After persistent nudges and veiled threats of dire consequences from various people, I'm finally back from YAPC::Asia and OSDC.tw (and their velocity-approaching-singularity hacking sessions), renewing the attempt to capture the past month's Pugs/Perl6 developments, up and including the exciting new concept of, well, Capture objects. :-)
So, here is a random list of potential things to recap about. Please do leave a comment if you'd like to see more coverage of a certain item, or suggest things that I've missed.
- The podcasts for perlcast interview and Introduction to Pugs (YAPC::Asia) are online; check them out for a quick refresh of the general development context.
- The Perl5-based lrep implementation, spearheaded by fglock, has seen many improvements: It now has a precedence parser, another CPAN release of the rule engine, a much revamped Perl 6 Grammar, and much more besides.
- The PGE-based implementation has received a flurry of commits from pmichaud recently, and simple expressions and basic conditionals are working! Before it can run Pugs's Test.pm, though, we really need a test harness so that it can share Pugs's sanity tests. Takers welcome!
- The Haskell-based implementation continued its role as a playground for experiments in new Perl 6 language designs -- both for verifying working ideas and exposing hidden flaws. Thanks to Larry (aka TimToady)'s continuous presences in #perl6, we have seen many experiments and refinements of this sort, such as the long dot, inline comments, sigil-casting operators, etc...
- During the Tokyo Hackathon, I worked with Larry to remove the concept of references from Perl 6, along with confusing concepts such as auto-enreferncing and auto-dereferencing. Now a Scalar holding an Array object is... well, just that.
- As a consequence, the \ form now captures an argument-list as an object, e.g:
\($obj: $pos, name => $named)
We've been talking about unifying this with Match objects into a Capture object -- I'll work with gaal tomorrow on detailing their consequences into something spec-ish, possibly to fill in the now-misnamed S08: References slot. - Dan Kogai (the Encode.pm maintainer and fantastic host-of-hackathon) and I listed a series of findings about Good and Bad ideas from Perl5's text processing design, which will evolve into a more comprehensive S15: Unicode. In short: confusing byte-buffers and character-strings -- and providing APIs to propagate the confusion -- is bad, mmkay? ;-)

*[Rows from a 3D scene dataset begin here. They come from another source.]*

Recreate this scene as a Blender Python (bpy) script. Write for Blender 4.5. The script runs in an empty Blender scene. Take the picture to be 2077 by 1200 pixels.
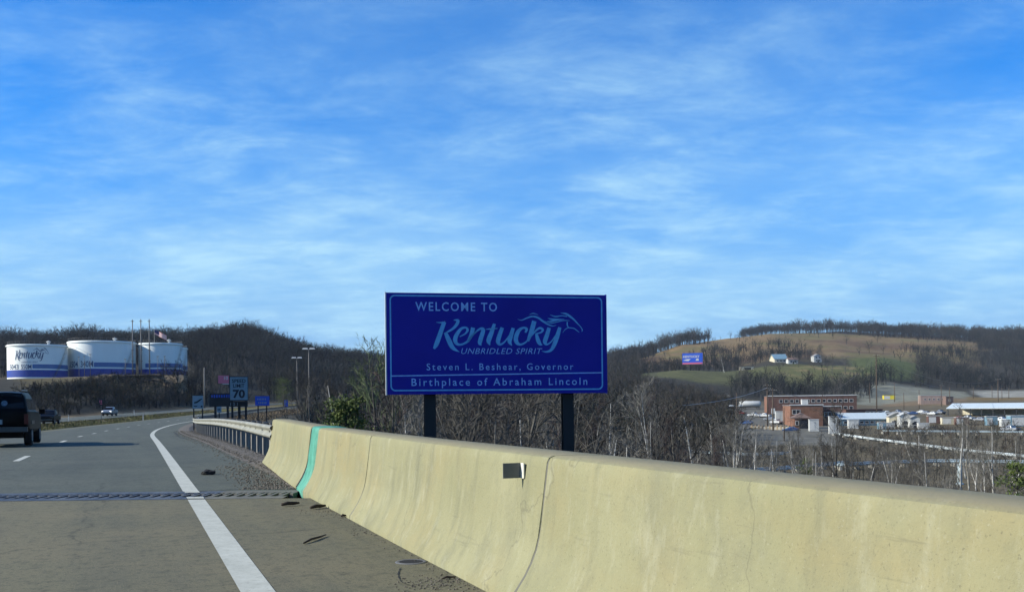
import bpy, bmesh, math, random
import numpy as np
from mathutils import Vector, Matrix

# ------------------------------------------------------------------ camera, sky, sun, exposure
scn = bpy.context.scene
COL = scn.collection
rng = np.random.default_rng(7)
random.seed(7)

CAM_H, FPX, CU, CV, ROLL = 1.3, 2000.0, 1038.5, 820.0, 0.0105
cam_d = bpy.data.cameras.new('camera')
cam = bpy.data.objects.new('camera', cam_d)
COL.objects.link(cam)
cam_d.sensor_fit = 'HORIZONTAL'
cam_d.sensor_width = 36.0
cam_d.lens = FPX / 2077.0 * 36.0
cam_d.shift_y = (CV - 600.0) / 2077.0
cam_d.clip_start = 0.1
cam_d.clip_end = 20000.0
_s = math.sin(ROLL); _c = math.cos(ROLL)
cam.matrix_world = Matrix(((_c, _s, 0, 0), (0, 0, -1, 0), (-_s, _c, 0, CAM_H), (0, 0, 0, 1)))
scn.camera = cam

SUN_EL = math.radians(27.0)
SUN_AZ = math.radians(8.0)           # behind the direct left of the view
SUN_DIR = Vector((-math.cos(SUN_AZ) * math.cos(SUN_EL), -math.sin(SUN_AZ) * math.cos(SUN_EL), math.sin(SUN_EL)))
sun_d = bpy.data.lights.new('sun', 'SUN')
sun_d.energy = 4.6
sun_d.angle = math.radians(0.55)
sun_d.color = (1.0, 0.95, 0.84)
sun = bpy.data.objects.new('sun', sun_d)
COL.objects.link(sun)
sun.rotation_euler = SUN_DIR.to_track_quat('Z', 'Y').to_euler()

def build_world():
    w = bpy.data.worlds.new('World')
    scn.world = w
    w.use_nodes = True
    nt = w.node_tree
    nt.nodes.clear()
    N = nt.nodes.new
    L = nt.links.new
    out = N('ShaderNodeOutputWorld')
    bg = N('ShaderNodeBackground')
    bg.inputs['Strength'].default_value = 0.12
    sky = N('ShaderNodeTexSky')
    sky.sky_type = 'NISHITA'
    sky.sun_disc = False
    sky.sun_elevation = SUN_EL
    sky.sun_rotation = math.atan2(SUN_DIR.x, SUN_DIR.y)
    sky.altitude = 200.0
    sky.air_density = 1.0
    sky.dust_density = 0.4
    sky.ozone_density = 3.0
    hsv = N('ShaderNodeHueSaturation')
    hsv.inputs['Saturation'].default_value = 1.48
    hsv.inputs['Value'].default_value = 0.82
    L(sky.outputs[0], hsv.inputs['Color'])
    tc = N('ShaderNodeTexCoord')
    sep = N('ShaderNodeSeparateXYZ')
    L(tc.outputs['Generated'], sep.inputs[0])
    def math_n(op, a, b=None):
        m = N('ShaderNodeMath'); m.operation = op
        for i, x in enumerate((a, b)):
            if x is None: continue
            if isinstance(x, (int, float)): m.inputs[i].default_value = x
            else: L(x, m.inputs[i])
        return m.outputs[0]
    zc = math_n('MAXIMUM', sep.outputs['Z'], 0.0)
    den = math_n('ADD', zc, 0.17)
    px = math_n('DIVIDE', sep.outputs['X'], den)
    py = math_n('DIVIDE', sep.outputs['Y'], den)
    comb = N('ShaderNodeCombineXYZ')
    L(px, comb.inputs[0]); L(py, comb.inputs[1])
    def noise(scale, rot, stretch, detail, rough, dist, off):
        mp = N('ShaderNodeMapping')
        mp.inputs['Rotation'].default_value = (0, 0, rot)
        mp.inputs['Scale'].default_value = stretch
        mp.inputs['Location'].default_value = off
        L(comb.outputs[0], mp.inputs['Vector'])
        n = N('ShaderNodeTexNoise')
        n.inputs['Scale'].default_value = scale
        n.inputs['Detail'].default_value = detail
        n.inputs['Roughness'].default_value = rough
        n.inputs['Distortion'].default_value = dist
        L(mp.outputs[0], n.inputs['Vector'])
        return n.outputs['Fac']
    def ramp(x, a, b):
        r = N('ShaderNodeMapRange')
        r.interpolation_type = 'SMOOTHSTEP'
        r.inputs['From Min'].default_value = a
        r.inputs['From Max'].default_value = b
        L(x, r.inputs['Value'])
        return r.outputs['Result']
    big = ramp(noise(0.75, 0.30, (0.9, 0.9, 1), 5.0, 0.55, 0.15, (3.1, 0.6, 0)), 0.32, 0.66)
    patch = ramp(noise(2.1, 0.20, (0.95, 0.9, 1), 7.0, 0.60, 0.25, (1.3, 4.9, 0)), 0.36, 0.70)
    fibre = ramp(noise(4.2, 0.42, (0.70, 1.05, 1), 8.0, 0.66, 0.35, (0.3, 4.4, 0)), 0.34, 0.72)
    fine = ramp(noise(13.0, 0.5, (0.7, 1.1, 1), 7.0, 0.66, 0.3, (7.3, 2.2, 0)), 0.32, 0.72)
    a = math_n('MULTIPLY', big, 0.34)
    b = math_n('MULTIPLY', patch, math_n('ADD', math_n('MULTIPLY', fibre, 0.42), 0.20))
    c = math_n('MULTIPLY', fibre, math_n('ADD', math_n('MULTIPLY', fine, 0.34), 0.16))
    dens = math_n('ADD', math_n('ADD', a, b), c)
    # thin veil thickens towards the horizon, where one looks through more of the layer
    veil = N('ShaderNodeMapRange')
    veil.inputs['From Min'].default_value = 0.0
    veil.inputs['From Max'].default_value = 0.42
    veil.inputs['To Min'].default_value = 1.30
    veil.inputs['To Max'].default_value = 0.26
    L(zc, veil.inputs['Value'])
    dens = math_n('MULTIPLY', dens, veil.outputs['Result'])
    dens = math_n('MINIMUM', math_n('MULTIPLY', dens, 0.9), 0.88)
    tint = N('ShaderNodeMix'); tint.data_type = 'RGBA'; tint.blend_type = 'MULTIPLY'
    tint.inputs['Factor'].default_value = 1.0
    L(hsv.outputs[0], tint.inputs['A'])
    tint.inputs['B'].default_value = (.60, .97, 1.30, 1)
    # even high haze sheet low in the sky
    low = N('ShaderNodeMapRange'); low.interpolation_type = 'SMOOTHSTEP'
    low.inputs['From Min'].default_value = 0.02
    low.inputs['From Max'].default_value = 0.30
    low.inputs['To Min'].default_value = 0.97
    low.inputs['To Max'].default_value = 0.0
    L(zc, low.inputs['Value'])
    mix0 = N('ShaderNodeMix'); mix0.data_type = 'RGBA'
    L(low.outputs['Result'], mix0.inputs['Factor'])
    L(tint.outputs['Result'], mix0.inputs['A'])
    mix0.inputs['B'].default_value = (1.20, 2.45, 4.35, 1)
    mix = N('ShaderNodeMix'); mix.data_type = 'RGBA'
    L(dens, mix.inputs['Factor'])
    L(mix0.outputs['Result'], mix.inputs['A'])
    mix.inputs['B'].default_value = (2.55, 4.15, 5.2, 1)
    L(mix.outputs['Result'], bg.inputs['Color'])
    L(bg.outputs[0], out.inputs['Surface'])
build_world()

scn.view_settings.view_transform = 'Standard'
scn.view_settings.look = 'None'
scn.view_settings.exposure = 0.7
scn.view_settings.gamma = 1.0
scn.view_settings.use_curve_mapping = False
scn.render.engine = 'CYCLES'
scn.cycles.max_bounces = 5
scn.cycles.diffuse_bounces = 2
scn.cycles.glossy_bounces = 2
scn.cycles.transmission_bounces = 2
scn.cycles.volume_bounces = 0

# ------------------------------------------------------------------ geometry of the place
def ray(u, v):
    du, dv = u - CU, v - CV
    return (du - dv * ROLL) / FPX, -(dv + du * ROLL) / FPX
def P(u, v, Y):
    a, b = ray(u, v)
    return Vector((a * Y, Y, CAM_H + b * Y))
def zof(u, v, Y):
    return P(u, v, Y).z

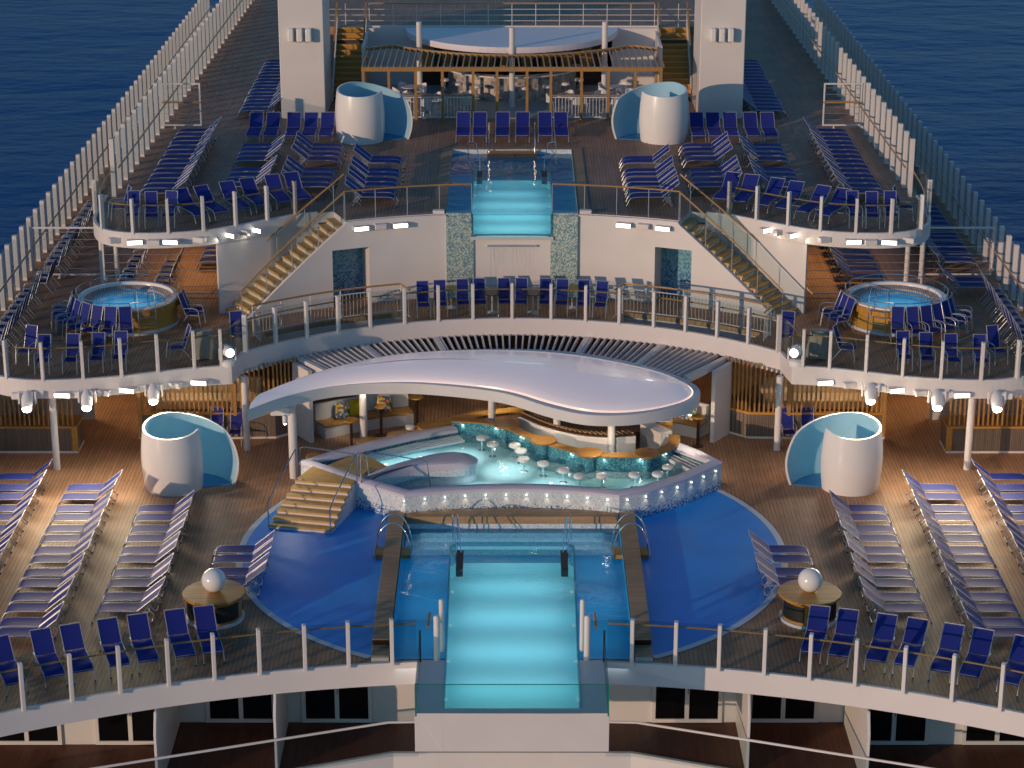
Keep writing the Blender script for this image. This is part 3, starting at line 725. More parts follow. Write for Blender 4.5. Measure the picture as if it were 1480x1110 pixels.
bar = empty('swim_up_bar', (1.8, 66.5, 0), 'curved swim-up bar with round wooden tops under the canopy', 'bar')
MB().wall(counter, .12, .3, 1.06).build('bar_front', M['mos_teal'], bar)
MB().wall(offset(counter, -.06), .36, 1.061, 1.11).build('bar_top', M['bartop'], bar, bevel=.012)
for x, y in ((-.18, 68.05), (1.01, 66.58), (2.42, 65.50), (4.2, 65.46)):
    MB().lathe((x, y, 1.09), [(.40, 0), (.42, .02), (.42, .05), (.40, .07)], 28).build('round_top', M['bartop'], bar, smooth=True)
    MB().lathe((x, y, .3), [(.16, 0), (.16, .79)], 16).build('pedestal', M['mos_teal'], bar)
barfl = [(-1.9, 68.7)]+[(x, y+.12) for x, y in counter[4:-4]]+[(5.2, 67.3), (5.4, 70.2), (-1.5, 70.4)]
MB().poly([barfl], .01, .02, bottom=False).build('bar_floor', M['darkwood'], bar)
# back counter shelves
bc = smoothpath([(.4, 68.9), (1.1, 68.0), (2.0, 67.3), (3.0, 67.0), (3.9, 67.2)], 2)
MB().wall(bc, .5, .02, 1.12).build('back_counter', M['white'], bar, bevel=.02)
MB().wall(bc, .36, 1.121, 1.16).build('bottle_rail', M['darkwood'], bar)
m_ = MB()
for p in resample(bc, .17): m_.obox((p.x, p.y, 1.19), .6, .02, .16, .02)
m_.build('counter_slats', M['border'], bar)
MB().wall([(4.35, 68.3), (4.95, 67.4)], .5, .02, 1.1).build('side_counter', M['white'], bar, bevel=.02)
MB().box(4.75, 5.2, 68.2, 68.6, .02, 1.35).build('wooden_cabinet', M['wood'], bar, bevel=.01)
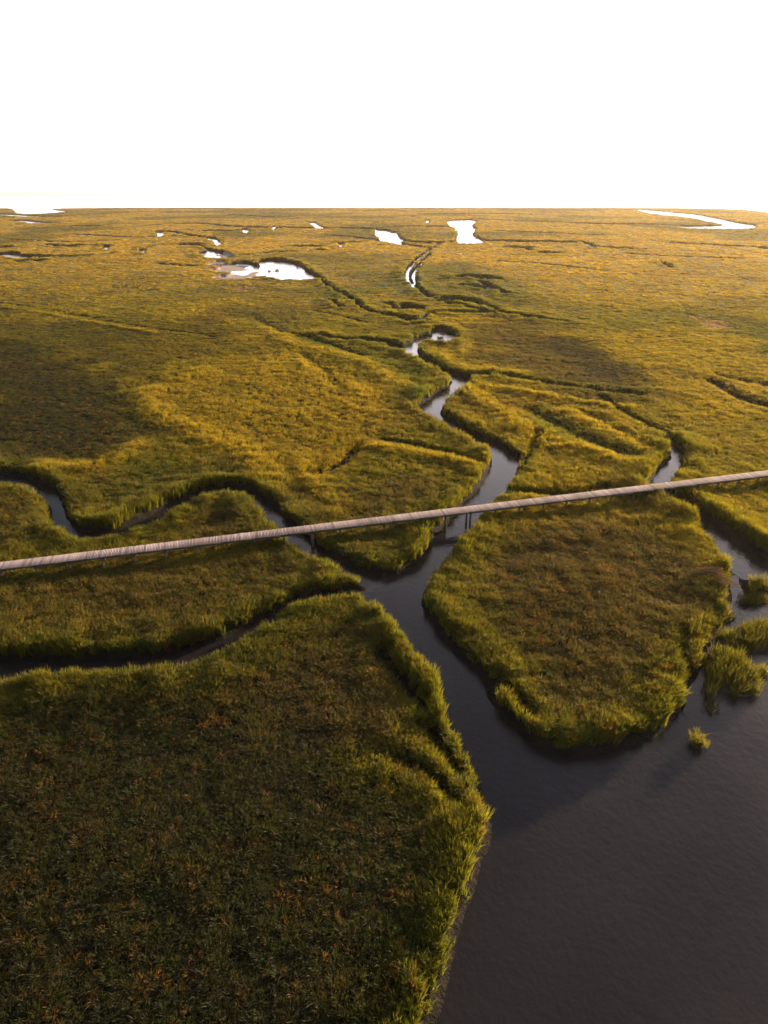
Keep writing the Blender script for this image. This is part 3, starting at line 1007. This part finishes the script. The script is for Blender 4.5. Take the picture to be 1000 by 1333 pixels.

- Various perl5-as-a-Perl6-runtime efforts continued. Clkao's work on Data::Bind proved helpful in reconciling Perl5's "everything is a SV but only occasionally objects" model and Perl6's "everything is an object but some are immutable values" model.
- Also, Ingy is back to improve on Module::Compile, after a short detour with Damian and Larry into the land of S26: "Perl Document Object Model" (PDOM - note the "O" in POD is conspicuously missing this time).
- The quest for PIL2 -- the runtime-only, minimally desugared Perl 6 -- was rekindled, owing much to what I've learned from Matz and Sasada about Ruby/YARV's execution model. As fglock seems to be happy about the embed-perl6-in-rules way of implementing parser combinators (aka Parsec - cf. gaal's slides) for the self-hosting Perl 6 parser, and pmichaud expressed interest in sharing a common grammar base, the short-term goal for me would be coming up with such a BEGIN-free minilanguage suitable for writing AST-transforming programs and embed them into rules.
...hmm, what else. To convey more context, maybe I should start expanding these dense summaries in the next few entries. :-) Again, feel free to suggest more topics for me to write about. See you tomorrow!